• [Data extract]
↓↓↓

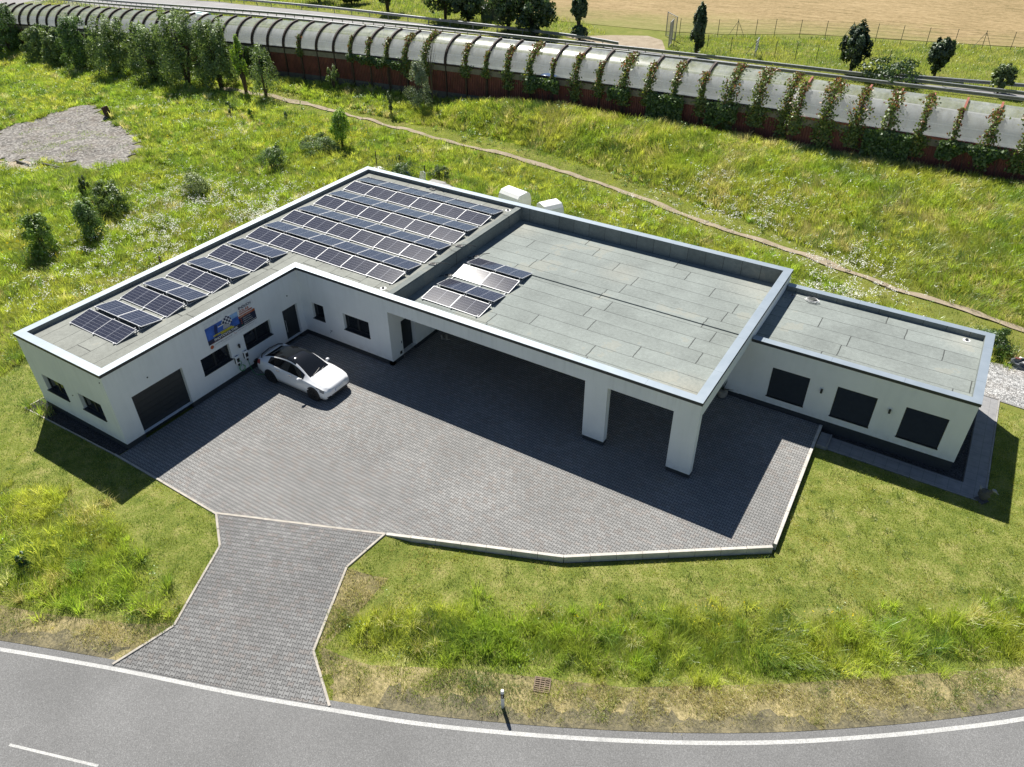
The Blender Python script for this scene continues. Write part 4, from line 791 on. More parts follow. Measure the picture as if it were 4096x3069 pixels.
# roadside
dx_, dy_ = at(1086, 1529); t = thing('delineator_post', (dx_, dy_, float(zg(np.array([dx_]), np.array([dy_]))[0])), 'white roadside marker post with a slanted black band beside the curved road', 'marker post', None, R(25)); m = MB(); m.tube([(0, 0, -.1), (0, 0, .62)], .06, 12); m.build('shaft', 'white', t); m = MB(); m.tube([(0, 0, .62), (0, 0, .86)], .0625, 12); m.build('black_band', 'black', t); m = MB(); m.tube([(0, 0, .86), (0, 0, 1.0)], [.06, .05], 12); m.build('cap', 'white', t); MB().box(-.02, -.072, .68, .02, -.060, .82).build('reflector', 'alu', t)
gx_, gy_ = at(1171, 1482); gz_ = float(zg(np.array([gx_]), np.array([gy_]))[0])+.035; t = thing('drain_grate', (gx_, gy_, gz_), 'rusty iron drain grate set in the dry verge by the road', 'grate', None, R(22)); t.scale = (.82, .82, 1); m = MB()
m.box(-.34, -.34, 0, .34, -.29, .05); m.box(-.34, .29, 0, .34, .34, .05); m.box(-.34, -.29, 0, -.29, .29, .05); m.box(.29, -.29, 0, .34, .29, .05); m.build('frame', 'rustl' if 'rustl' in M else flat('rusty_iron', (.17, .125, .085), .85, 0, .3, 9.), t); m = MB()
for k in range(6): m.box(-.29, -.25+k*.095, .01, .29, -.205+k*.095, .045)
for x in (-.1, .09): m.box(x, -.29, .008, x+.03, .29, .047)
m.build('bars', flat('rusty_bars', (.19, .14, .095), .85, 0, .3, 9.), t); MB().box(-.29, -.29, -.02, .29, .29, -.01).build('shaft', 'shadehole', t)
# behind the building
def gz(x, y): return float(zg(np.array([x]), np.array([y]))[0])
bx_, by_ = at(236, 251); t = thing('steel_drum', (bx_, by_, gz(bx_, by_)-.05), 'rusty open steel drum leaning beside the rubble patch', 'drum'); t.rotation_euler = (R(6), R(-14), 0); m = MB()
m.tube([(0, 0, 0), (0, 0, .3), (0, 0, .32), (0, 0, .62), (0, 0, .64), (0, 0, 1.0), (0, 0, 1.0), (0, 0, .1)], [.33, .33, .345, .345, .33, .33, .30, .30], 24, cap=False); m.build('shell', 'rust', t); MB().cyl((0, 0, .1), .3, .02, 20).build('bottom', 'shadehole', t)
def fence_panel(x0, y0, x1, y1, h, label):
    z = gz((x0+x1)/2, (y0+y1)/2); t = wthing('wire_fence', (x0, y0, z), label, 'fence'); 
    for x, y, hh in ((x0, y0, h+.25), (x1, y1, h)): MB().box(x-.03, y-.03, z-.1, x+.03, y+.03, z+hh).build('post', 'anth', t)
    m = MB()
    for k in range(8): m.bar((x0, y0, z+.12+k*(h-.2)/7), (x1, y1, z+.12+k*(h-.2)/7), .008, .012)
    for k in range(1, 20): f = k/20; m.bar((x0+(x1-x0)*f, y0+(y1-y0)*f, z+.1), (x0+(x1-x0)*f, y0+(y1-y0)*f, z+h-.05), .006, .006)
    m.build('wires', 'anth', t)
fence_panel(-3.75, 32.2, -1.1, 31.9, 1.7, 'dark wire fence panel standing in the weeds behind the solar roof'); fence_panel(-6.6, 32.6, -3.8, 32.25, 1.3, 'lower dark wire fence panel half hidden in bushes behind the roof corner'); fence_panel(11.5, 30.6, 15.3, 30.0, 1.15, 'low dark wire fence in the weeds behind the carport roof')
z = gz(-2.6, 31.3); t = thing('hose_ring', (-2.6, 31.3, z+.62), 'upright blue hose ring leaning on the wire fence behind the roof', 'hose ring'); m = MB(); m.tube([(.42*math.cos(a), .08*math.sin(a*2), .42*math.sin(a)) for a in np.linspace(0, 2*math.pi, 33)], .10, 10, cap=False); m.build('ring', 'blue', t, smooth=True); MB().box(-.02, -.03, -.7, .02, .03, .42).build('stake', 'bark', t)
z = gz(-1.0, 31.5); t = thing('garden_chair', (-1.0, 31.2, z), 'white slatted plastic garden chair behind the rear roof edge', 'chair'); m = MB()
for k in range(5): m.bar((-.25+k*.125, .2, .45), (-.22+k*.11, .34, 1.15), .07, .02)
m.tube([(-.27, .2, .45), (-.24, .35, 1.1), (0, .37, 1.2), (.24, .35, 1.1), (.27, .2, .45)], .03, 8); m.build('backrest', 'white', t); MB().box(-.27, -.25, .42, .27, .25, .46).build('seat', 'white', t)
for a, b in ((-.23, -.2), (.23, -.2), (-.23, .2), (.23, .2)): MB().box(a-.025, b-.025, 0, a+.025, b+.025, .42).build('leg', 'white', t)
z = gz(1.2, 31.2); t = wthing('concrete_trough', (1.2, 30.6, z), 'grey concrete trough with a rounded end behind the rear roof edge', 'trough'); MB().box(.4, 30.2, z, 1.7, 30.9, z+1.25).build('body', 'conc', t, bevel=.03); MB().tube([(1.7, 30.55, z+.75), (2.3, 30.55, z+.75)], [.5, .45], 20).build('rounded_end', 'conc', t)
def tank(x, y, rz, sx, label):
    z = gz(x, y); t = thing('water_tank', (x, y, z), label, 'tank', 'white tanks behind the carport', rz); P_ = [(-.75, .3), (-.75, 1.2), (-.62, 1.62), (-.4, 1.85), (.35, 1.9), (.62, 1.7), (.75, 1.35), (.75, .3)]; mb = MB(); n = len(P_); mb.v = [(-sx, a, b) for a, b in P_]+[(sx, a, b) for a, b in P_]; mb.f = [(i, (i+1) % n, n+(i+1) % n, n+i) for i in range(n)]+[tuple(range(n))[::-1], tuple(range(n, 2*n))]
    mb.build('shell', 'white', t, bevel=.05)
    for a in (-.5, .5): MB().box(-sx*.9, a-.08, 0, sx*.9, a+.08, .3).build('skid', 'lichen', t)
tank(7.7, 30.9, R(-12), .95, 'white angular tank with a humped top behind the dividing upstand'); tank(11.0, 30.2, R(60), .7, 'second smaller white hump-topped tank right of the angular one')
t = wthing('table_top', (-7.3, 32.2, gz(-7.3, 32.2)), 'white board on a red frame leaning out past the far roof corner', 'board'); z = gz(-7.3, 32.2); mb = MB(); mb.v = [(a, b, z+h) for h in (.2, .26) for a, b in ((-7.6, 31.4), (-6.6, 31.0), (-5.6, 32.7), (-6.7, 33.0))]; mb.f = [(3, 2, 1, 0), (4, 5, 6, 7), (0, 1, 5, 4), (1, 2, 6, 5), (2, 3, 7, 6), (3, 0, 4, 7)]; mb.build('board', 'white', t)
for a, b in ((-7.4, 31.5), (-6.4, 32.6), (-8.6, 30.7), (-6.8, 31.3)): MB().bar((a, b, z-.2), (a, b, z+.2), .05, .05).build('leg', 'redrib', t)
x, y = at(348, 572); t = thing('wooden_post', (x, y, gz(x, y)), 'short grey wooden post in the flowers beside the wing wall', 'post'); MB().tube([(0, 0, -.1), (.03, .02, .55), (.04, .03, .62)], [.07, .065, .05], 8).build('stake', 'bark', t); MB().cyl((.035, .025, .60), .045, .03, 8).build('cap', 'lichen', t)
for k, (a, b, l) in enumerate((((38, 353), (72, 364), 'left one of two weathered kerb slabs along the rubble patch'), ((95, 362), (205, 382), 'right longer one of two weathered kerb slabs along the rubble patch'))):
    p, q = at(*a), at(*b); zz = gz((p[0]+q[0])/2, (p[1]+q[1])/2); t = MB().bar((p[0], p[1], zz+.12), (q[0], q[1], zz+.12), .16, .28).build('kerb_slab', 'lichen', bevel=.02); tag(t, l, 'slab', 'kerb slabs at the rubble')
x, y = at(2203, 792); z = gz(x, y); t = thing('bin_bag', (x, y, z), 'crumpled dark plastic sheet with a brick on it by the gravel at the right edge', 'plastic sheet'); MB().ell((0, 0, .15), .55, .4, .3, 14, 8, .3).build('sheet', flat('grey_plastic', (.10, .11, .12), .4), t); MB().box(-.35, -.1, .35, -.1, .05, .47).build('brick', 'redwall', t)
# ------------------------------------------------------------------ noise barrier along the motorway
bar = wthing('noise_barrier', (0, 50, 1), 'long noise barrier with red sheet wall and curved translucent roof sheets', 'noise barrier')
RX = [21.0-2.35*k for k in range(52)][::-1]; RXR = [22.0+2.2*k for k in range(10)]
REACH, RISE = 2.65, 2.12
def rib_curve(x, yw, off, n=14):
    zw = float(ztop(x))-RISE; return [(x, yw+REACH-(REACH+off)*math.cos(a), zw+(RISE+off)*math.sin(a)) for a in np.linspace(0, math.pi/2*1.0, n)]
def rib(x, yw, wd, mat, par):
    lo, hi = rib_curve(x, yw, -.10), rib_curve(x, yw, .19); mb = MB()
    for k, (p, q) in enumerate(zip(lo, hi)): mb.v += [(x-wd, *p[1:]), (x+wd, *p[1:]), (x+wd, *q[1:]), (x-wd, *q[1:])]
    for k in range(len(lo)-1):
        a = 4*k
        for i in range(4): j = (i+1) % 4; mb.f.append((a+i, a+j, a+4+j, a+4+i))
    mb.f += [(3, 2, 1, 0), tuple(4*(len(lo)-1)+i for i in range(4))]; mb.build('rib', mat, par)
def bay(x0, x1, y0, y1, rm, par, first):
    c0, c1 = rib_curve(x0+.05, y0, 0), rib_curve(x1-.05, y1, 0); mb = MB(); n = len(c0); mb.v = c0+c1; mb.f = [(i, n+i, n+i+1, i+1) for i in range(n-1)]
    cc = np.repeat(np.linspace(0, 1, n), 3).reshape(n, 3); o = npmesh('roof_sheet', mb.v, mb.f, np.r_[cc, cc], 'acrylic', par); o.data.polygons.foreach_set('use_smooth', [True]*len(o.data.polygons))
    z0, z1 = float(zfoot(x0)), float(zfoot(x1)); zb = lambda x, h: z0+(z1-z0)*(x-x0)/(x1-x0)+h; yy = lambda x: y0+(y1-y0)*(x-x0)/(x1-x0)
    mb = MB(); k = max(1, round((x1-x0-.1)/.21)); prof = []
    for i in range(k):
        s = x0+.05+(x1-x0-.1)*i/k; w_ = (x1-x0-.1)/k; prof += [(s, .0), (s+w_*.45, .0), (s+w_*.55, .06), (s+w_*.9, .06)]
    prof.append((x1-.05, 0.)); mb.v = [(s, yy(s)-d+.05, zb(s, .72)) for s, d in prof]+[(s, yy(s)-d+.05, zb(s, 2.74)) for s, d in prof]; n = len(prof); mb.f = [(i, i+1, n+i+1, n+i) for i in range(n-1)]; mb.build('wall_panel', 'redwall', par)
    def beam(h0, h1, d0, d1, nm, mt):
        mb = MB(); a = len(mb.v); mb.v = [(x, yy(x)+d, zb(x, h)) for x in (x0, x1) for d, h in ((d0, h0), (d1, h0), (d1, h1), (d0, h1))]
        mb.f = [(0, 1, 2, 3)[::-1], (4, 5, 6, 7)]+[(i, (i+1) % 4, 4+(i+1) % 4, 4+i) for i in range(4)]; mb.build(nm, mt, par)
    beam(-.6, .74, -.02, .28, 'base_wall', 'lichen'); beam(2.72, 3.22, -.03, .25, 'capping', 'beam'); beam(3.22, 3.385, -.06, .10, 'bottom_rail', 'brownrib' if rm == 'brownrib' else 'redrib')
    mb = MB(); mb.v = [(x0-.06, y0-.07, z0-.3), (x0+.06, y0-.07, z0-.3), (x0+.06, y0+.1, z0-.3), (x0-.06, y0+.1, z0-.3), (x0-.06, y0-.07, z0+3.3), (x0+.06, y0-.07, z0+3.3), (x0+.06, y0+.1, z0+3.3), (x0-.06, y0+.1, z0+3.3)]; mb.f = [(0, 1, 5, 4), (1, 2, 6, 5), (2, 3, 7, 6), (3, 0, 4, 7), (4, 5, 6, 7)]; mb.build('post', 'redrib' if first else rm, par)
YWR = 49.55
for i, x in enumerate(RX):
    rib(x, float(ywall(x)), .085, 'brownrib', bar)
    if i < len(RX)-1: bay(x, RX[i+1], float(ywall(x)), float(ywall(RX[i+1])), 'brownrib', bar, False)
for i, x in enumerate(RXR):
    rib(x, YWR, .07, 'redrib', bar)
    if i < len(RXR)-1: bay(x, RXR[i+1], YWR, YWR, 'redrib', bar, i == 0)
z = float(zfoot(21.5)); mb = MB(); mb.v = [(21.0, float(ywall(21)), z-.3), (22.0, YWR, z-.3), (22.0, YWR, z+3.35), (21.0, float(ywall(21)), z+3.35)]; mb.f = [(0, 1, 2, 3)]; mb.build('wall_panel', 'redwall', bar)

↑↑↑
↓↓↓

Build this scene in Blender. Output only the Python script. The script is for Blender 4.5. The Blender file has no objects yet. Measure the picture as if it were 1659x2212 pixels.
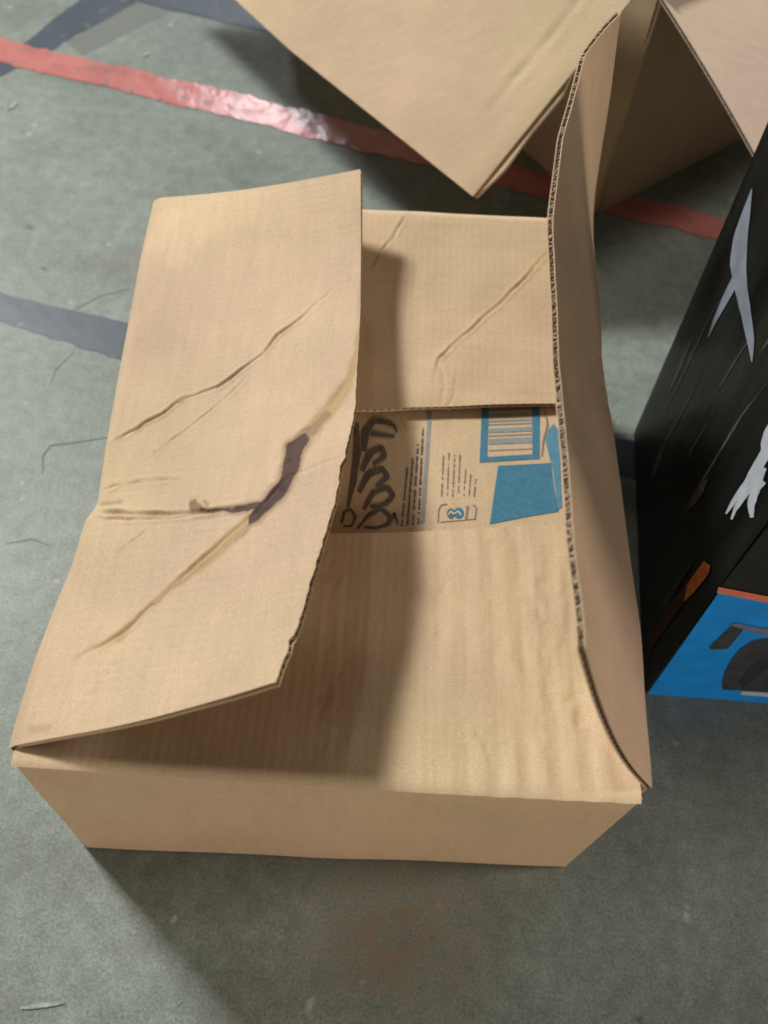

↑↑↑

• [Set exercise]
From the records above, copy every line that holds the word "Measure".

• [The output]
The Blender Python script for this scene continues. Write part 4, from line 791 on. More parts follow. Measure the picture as if it were 4096x3069 pixels.
Build this scene in Blender. Output only the Python script. The script is for Blender 4.5. The Blender file has no objects yet. Measure the picture as if it were 1659x2212 pixels.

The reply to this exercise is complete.